I have walked through the fire and come out the other side just to turn around and with a smile ask Jesus if I can go again. When I am in the fire, it’s not fun. In fact, it’s so hard that I break, but the fruit is so worth it. I actual need Him to continue to remind me that I asked for it.
At the beginning of this race I was actually trying to pray away the trials and tribulations that my team was walking through individually and together. I would now label this as an injustice to them and a misuse of my authority in prayer. God loves us more than we can even imagine and yet our comfort is not His main concern. I have been asking the Lord to teach me how to become a good husband and father. This has actually become one of my biggest prayers and a huge emphasis on my life. I want to be the man that He sees me as for my future family. He has shown me so much by the way that He fathers. My story is a good example. I was on the wrong path for years. My initial reaction to this would be to want to force change, but the Lord did it differently. He walked alongside me through all of my wanderings. He loved me where I was at and essentially guided me back to Him through love. I have no doubt in my mind that there were a couple of times that He stepped in to keep me safe.
As I walk along this journey that He has me on, I meet fear head on. There is so much opportunity to be fearful in life. Fear serves only one purpose; to keep us from what God has for us. It is from hell and one of the devils favorite agents. It is a lie and an illusion. Yes, we are supposed to use wisdom and heed His voice, but when we let fear control our actions, it’s time to recheck our hearts and trust in the One who created us. I am called to bring light to the darkness and that could be translated as dangerous situations. The safest place for me to be is in obedience to the Father. On the Race I have been in dangerous countries were poverty has brought lawlessness of sorts. I write this from a “closed” country still dripping with fear. I saw a murderer in Honduras receive forgiveness and ask the Lord into his heart. Some would say that I was an idiot for just talking to him. The devil wants to use fear to keep us from the "really bad" places, because he knows that revival is crying out for God to wash down upon these places. Tragedy either hardens peoples hearts or inspires necessity for the Holy One to rush in and rescue us. I prefer the latter and that one happens when people are obedient and do what the Lord asks. Trusting that He is enough to protect us and or guide us through the turmoil. Trusting that He wants the best for us, has a plan, and wants to bless us.

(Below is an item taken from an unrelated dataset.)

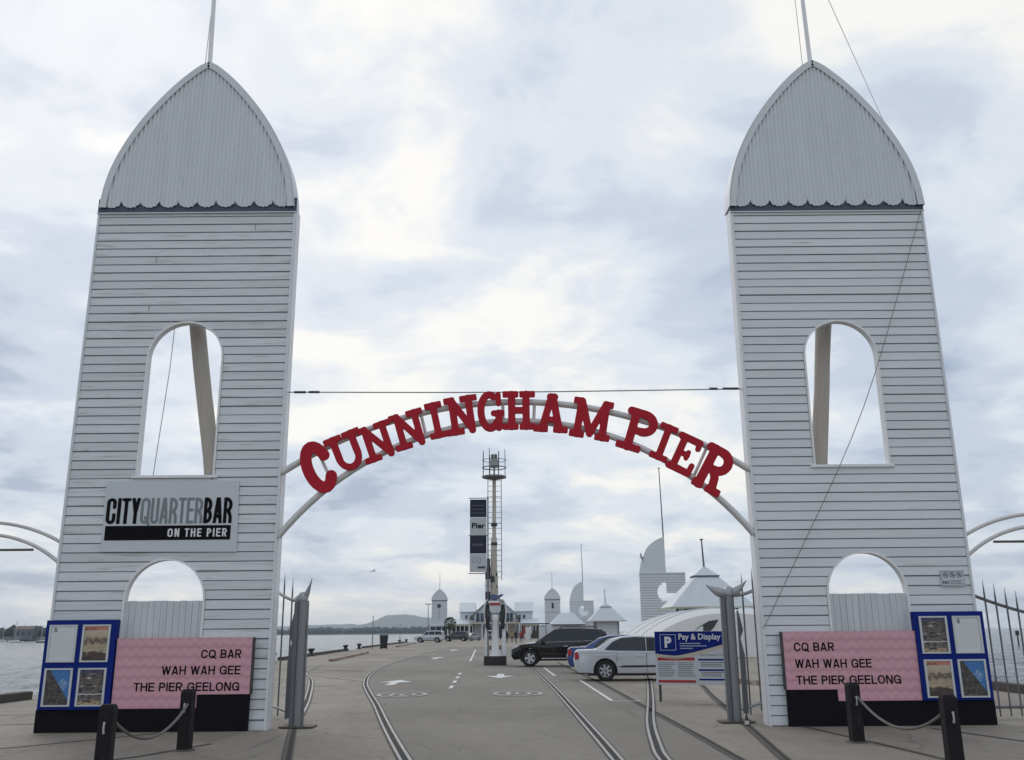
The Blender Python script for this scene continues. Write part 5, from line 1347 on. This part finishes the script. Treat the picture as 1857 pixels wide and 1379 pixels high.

We head to Africa in a little under two months and I am stoked. I feel like Africa will be the culmination of my trip. That He has been preparing me for it all along. I used to be crippled with fear. Now, I walk in the understanding that He has me where He wants me and there is no place I would rather be. Destiny is something that the Lord has been speaking to me lately and I was squandering mine until recently. Some would say that Africa is the most dangerous we will see. It’s interesting because I know some people that have been in Africa for over two months now(shout out to A-Squad) and all I am hearing about is the awesome things that God's doing. The kingdom pouring out like a rushing river and salvation and healing filling the streets. I guess you could look at it either way, but I choose to look at a “dangerous” situation as an opportunity to see Jesus do what He does best.
I can honestly say that except for a certain chicken bus ride in Guatemala 😉 I have felt safe everywhere that we have gone. We have a huge covering of prayer that is powerful beyond words. He sent us, provides for us and will protect us! I know this to be true!